Ce désenchantement intervient par à coups, après un numéro musical, la plupart du temps. James Huth, cinéaste du culte Serial Lover, amène sa culture anglo-saxonne , son amour pour les désaxés (qu'il ne juge jamais) et les situations déviantes. Il réussit une passe de trois avec un bel enchaînement cinématographique entre les cuisines d'un hôtel, transformée en mer de mousse, et un casse dans une banque, muée en boîte de nuit. Casse pour le spécialiste de la casse. Manuel de vannes inclus. La fantaisie est alors à son comble, un vrai plaisir. Mais il reste encore une petite heure à combler!

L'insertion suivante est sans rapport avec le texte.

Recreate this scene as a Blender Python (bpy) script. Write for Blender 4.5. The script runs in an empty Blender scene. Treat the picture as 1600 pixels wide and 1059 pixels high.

Et on va ramer...
Certes, le mythe hollywoodien est assimilé plutôt que plagier. Nous ne sommes pas dans la comédie décalée trash fantasmant sur la série B made in USA (type Narco ou Atomik Circus). Brice de Nice aurait juste aimé être dans Point Break. Au point de se fermer sur le générique du film de Bigelow. L'océan Pacifique ou Atlantique est trop grand pour lui. Comme le cinéma l'est sans doute un peu. Le constat est lucide : "Je suis qu'une merde. Chacun sa mer." Mais c'est toujours mieux, bien mieux, qu'une BD comique métamorphosée en péplum tragique. Il suffit de comparer Brice et son Casse version danse (chorégraphie de groupe nickel) avec Izno et Pretty Woman version "raï" (gros plans sans ampleur) pour noter la qualité intime du projet de Dujardin : la générosité à l'égard de son anti-héros burlesque et non l'égoïsme d'un trublion grotesque à se croire star à la place du personnage. Du coup, le moment est plaisant. Du riz soufflé : ludique, croquant et rempli d'air.